Ensayo sobre teatro (V): PROTESTA Y ELOGIO DEL ARTE DRAMÁTICO


Se hace tarde, saldré a comer. Los hombres y mujeres de teatro también comemos; poco, la mayoría, y aun así demasiado para quienes sostienen que, cuando trabajas en algo que amas, ya puedes darte por bien pagado. O para quienes cultivan la imagen doliente del artista procedente del romanticismo más tuberculoso, o la del proscrito medieval condenado a arder en el infierno.
Molière, gigante entre los gigantes de las letras y las tablas, recibe hoy a sus visitantes fervorosos en una parcelita bien cuidada con verja y jardincillo que comparte con La Fontaine en el parisino cementerio de Père Lachaise. Allí lo alojó en el año 1817 Chabrol de Volvic, prefecto del Sena. Unos ciento cincuenta años antes, cuando en 1673 murió, la Iglesia y la ley consideraban inmoral la profesión de actor y comediógrafo; por tanto, sólo pudo aspirar a un entierro nocturno entre los no bautizados, y aun eso gracias a un permiso especial del rey. En el mismo camposanto, bajo el impactante monumento funerario de Jacob Epstein expuesto a una intemperie de besos con carmín y ráfagas fotográficas, reposa –a instancias de una benefactora misteriosa– el genio destronado, repudiado, abandonado: Oscar Wilde. Ambos fueron hombres de teatro triunfantes y hombres despeñados cuya memoria se restauró solamente con el correr de los años; y eso que su historia constituye la cara brillante del oficio. La cruz es mucho más mohosa y mísera.
Pero el bocadillo de panceta me sabe a gloria, así que me da por cambiar de tema y referirles el extraño poder seductor del teatro: la creación dramática ejerce una atracción profunda que enraíza con vigor creciente en el artista, quien, imbuido de pasión, resiste los embates feroces y las decepciones de carácter práctico porque en contrapartida el teatro le prodiga inagotable satisfacción en lo artístico. Muerdo el pan crujiente, paladeo la grasa tibia y me digo que el camino del arte se explica en buena medida con el cuento de la camisa del hombre feliz. Discúlpenme la ñoñería: los bocadillos de panceta me enternecen sin remedio.
Esto no es una oda, sino un ensayo que se propone desentrañar un ovillo bien embrollado: el de la falsa premisa según la cual la grandeza del trabajo artístico, la genialidad teatral, depende inextricablemente de la extravagancia, el misticismo o la insoportable estupidez iluminada del proceso de creación. Por el contrario, defiende la labor prosaica y cotidiana, cuidadosa y honesta, sin hechicería ni aspavientos, como vía hacia el más elevado arte teatral.
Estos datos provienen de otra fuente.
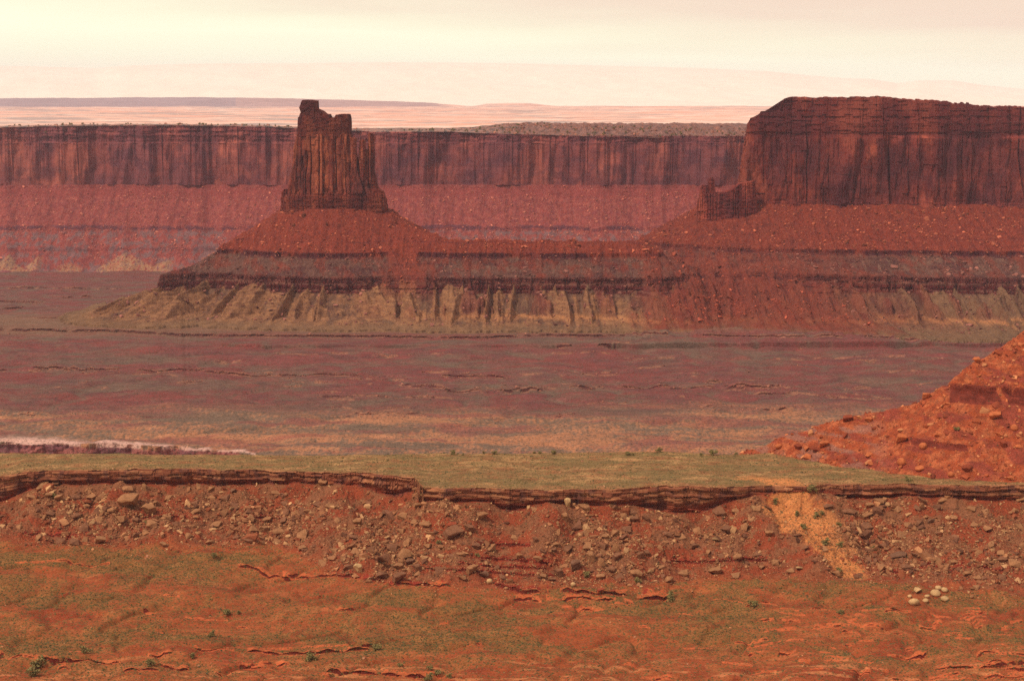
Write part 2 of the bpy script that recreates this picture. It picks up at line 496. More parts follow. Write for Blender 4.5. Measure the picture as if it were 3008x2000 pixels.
# orange hill at the right
cr_u = [2150, 2258, 2309, 2400, 2488, 2600, 2704, 2800, 2857, 2930, 3008, 3200, 3360]
cr_v = [1345, 1303, 1277, 1250, 1226, 1204, 1174, 1110, 1066, 1026, 976, 860, 780]
cr_Y = [1085, 1078, 1072, 1066, 1060, 1050, 1042, 1046, 1054, 1062, 1072, 1085, 1092]
chv = U(cr_u, cr_v, 1200)
for _ in range(3):
    uu = 1504.0 + FPX * a1 * (CP + (1000.0 - chv) / FPX * SP)
    chv = np.interp(uu, cr_u, cr_v)
chY = np.interp(uu, cr_u, cr_Y)
chz = zof(chY, chv)
hillon = np.where(uu > 2150)[0]
HILL = np.full(H1.shape, -1e3)
for c in hillon:
    d = chY[c] - Yf
    hz = chz[c] - np.where(d > 0, .69 * d, -.5 * d) - 1.2 * np.exp(-(d / 3.0) ** 2) * 0
    hz = hz - 60 * sstep(6, -4, Yf - rim_y[c]) - 2.0 * sstep(22, 6, Yf - rim_y[c])
    HILL[c] = hz
xs, ys = Xg[hillon], Yg[hillon]
HILL[hillon] += 1.5 * fbm(xs / 16, ys / 26, 3, 31) + .4 * fbm(xs / 4, ys / 4, 2, 32) + 1.2 * fbm(xs / 55, ys / 40, 2, 33)
uh = uu[hillon][:, None]
hz = HILL[hillon]
# two rock bands in the hill
def band(z, zt, h, w):
    return z + w * (np.where((z < zt) & (z > zt - h * 1.6), (zt - h) - z, 0) * np.clip((zt - z) / .3, 0, 1) * np.clip((z - (zt - h * 1.6)) / (h * .6), 0, 1))
wb = sstep(2755, 2830, uh) * np.clip(.9 + .7 * fbm(xs / 12, 0 * xs, 3, 34), .3, 1)
hz = band(hz, HC - 184 + 1.6 * fbm(xs / 16, 0 * xs, 3, 35), 5.5, wb)
wb2 = sstep(2600, 2680, uh) * (1 - sstep(2800, 2960, uh)) * np.clip(.7 + .9 * fbm(xs / 9, 0 * xs, 3, 36), 0, 1)
hz = band(hz, HC - 213.5 + .8 * fbm(xs / 10, 0 * xs, 3, 37), 2.2, wb2)
hbandmask = ((wb > .5) & (hz < HC - 183.5) & (hz > HC - 193)) | ((wb2 > .5) & (hz < HC - 213) & (hz > HC - 216.5))
HILL[hillon] = hz
ishill = (HILL > H1 - .15)
kq = 1.5
H1 = np.where(HILL > -500, np.maximum(H1, HILL), H1)

Y1, Z1 = resample(Yf, H1, NR1, .42, 4, np.interp(Yf, [640, 730, 740, 1085, 1100, 1560], [.15, .3, 1, 1, .12, .05]))
def look(A):
    idx = np.clip(np.searchsorted(Yf, Y1.ravel()), 0, len(Yf) - 1).reshape(Y1.shape)
    return np.take_along_axis(A, idx, 1)
LEDv = look(LED); HILLv = look(ishill.astype(np.float32)) > .5
hb = np.zeros(H1.shape, bool); hb[hillon] = hbandmask
HBv = look(hb.astype(np.float32)) > .5
del Yg, Xg, LED, HILL
X1 = a1[:, None] * Y1
C_ = lambda q: q[:, None] + 0 * Y1
cliff = (Y1 > C_(cb_y) - .3) & (Y1 < C_(rim_y) + .05) & (Z1 > C_(cb_z) + .25) & ~HILLv
# ---- beds, joints and undercuts of the rim rock
rel = np.clip((Z1 - C_(cb_z)) / np.maximum(C_(rim_z - cb_z), 1), 0, 1)
hgt = C_(rim_z - cb_z)
zz = (C_(rim_z) - Z1) + .5 * perlin(X1 / 18, Y1 * 0, 41)
bed = np.floor(zz / 1.05 + .45 * perlin(X1 / 45, zz * .6, 42))
blk = np.floor(X1 / (4.2 + 3 * hash2(bed, 0, 5)) + 7 * hash2(bed, 0, 4))
off = 1.7 * (hash2(bed, blk, 6) - .5) + 1.4 * (hash2(bed, np.floor(X1 / 24.), 8) - .5) + 1.3 * (hash2(bed, 0, 9) - .5)
big = np.floor(X1 / 11. + .5 * perlin(X1 / 17, 0 * X1, 43))
off += 1.5 * (hash2(big, 0, 10) - .5)
under = 2.6 * sstep(.42, .10, rel) * sstep(5, 11, hgt)
Y1d = Y1 + np.where(cliff, (off + under) * sstep(0, .8, Z1 - C_(cb_z)) * (.55 + .45 * sstep(0, .3, C_(rim_z) - Z1)), 0)
# ground lip follows
lip = (~cliff) & (Y1 >= C_(rim_y)) & (Y1 < C_(rim_y) + 2.5)
Z1 = Z1 + np.where(lip, .5 * (hash2(np.floor(X1 / 3.1), np.floor(Y1 / 1.2), 11) - .45), 0)
fall = np.where(Y1 >= C_(rim_y), np.exp(-(Y1 - C_(rim_y)) / 11), np.exp(-(C_(cb_y) - Y1).clip(0) / 9))
Y1d = Y1d + C_(jag) * fall * (~HILLv | (Y1 < C_(rim_y) + 4))
# low ledges are undercut: their foot is pushed back under the lip
gzl = np.gradient(Z1, axis=1) / np.maximum(np.gradient(Y1, axis=1), 1e-3)
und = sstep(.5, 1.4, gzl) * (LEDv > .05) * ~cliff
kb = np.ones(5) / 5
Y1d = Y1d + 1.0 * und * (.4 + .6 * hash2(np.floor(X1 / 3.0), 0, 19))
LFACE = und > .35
V1 = np.stack([X1, Y1d, Z1], -1)

tn_ = 7 * fbm(X1 / 20, Y1 / 20, 4, 47, gain=.6)
talus = (~cliff) & (Y1 > C_(toe_y) - 6 + tn_) & (Y1 <= C_(cb_y) + .3) & ~HILLv
basin = (~cliff) & (Y1 <= C_(toe_y) - 6 + tn_) & ~HILLv
bench = (Y1 > C_(rim_y)) & ~HILLv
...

Una corriente de siglos ha traído hasta nosotros el teatro y, con o sin panceta, debemos decidir cómo sumergirnos en ella: como arena en suspensión; como estrellas, caracolas o caballitos de mar; como placas de hielo; como negro reflejo del infinito cielo sin luna; como batallón de piedras que permitan cruzar de puntillas la superficie… o como una bolsa de plástico descolorida y agujereada flotando a la deriva, sin norte ni belleza, mero resto corrompido de una filosofía utilitaria.